Moreover, it will cost €120 million to set up a DRS and €40 to €50 million a year to operate. An economic cost benefit analysis would suggest it doesn’t make a lot of sense, Clancy says. It should be about “where to spend money to get the maximum result in a planned way”.

Standing back from the upheaval, Clancy says change needs to be informed by a new waste policy. The national landscape has to be clear. It’s no use switching by way of knee-jerk reaction in response to consumer demand, for instance embracing compostable coffee cups, when there is lack of infrastructure in place.

The UN Sustainable Development Goals inform Repak’s work, “and that’s genuine”, including a commitment to help address climate change.

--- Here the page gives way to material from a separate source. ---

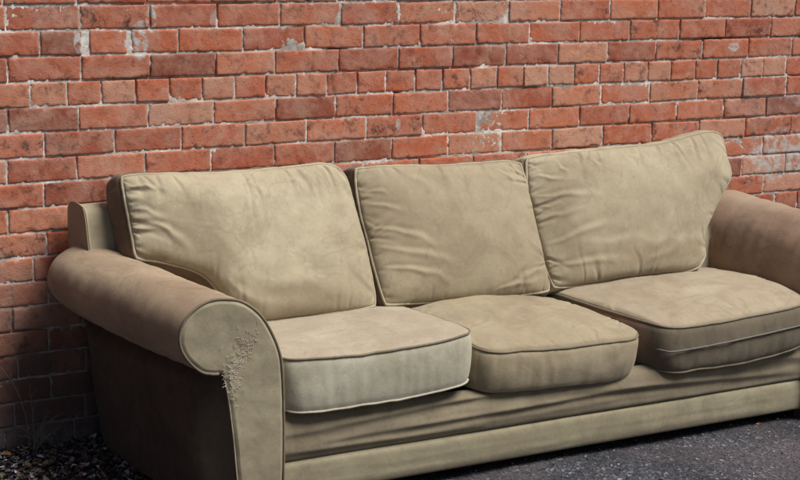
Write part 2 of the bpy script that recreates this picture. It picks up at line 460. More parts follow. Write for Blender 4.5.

The more recycling, the greater the climate return, especially when those difficult plastics are addressed; “for every tonne we can recycle it has an impact”, he says. Repak is currently endeavouring to measure exactly what that adds up to in terms of reduced carbon footprint.

The new measures on waste, packaging and especially plastics will contribute to Europe’s transition towards a circular economy, to reaching the sustainable development goals, and the EU’s climate commitments. The overarching aim is to support safer and more sustainable consumption and production patterns for plastics.

It will necessitate a big shift in consumer behaviour and place onerous responsibilities on producers. Repak intends to take a leading role. Such is the scale of change needed in Ireland, Clancy says, “we can’t wait; we are getting on with it” even if all the infrastructural and supporting policy elements are not yet in place.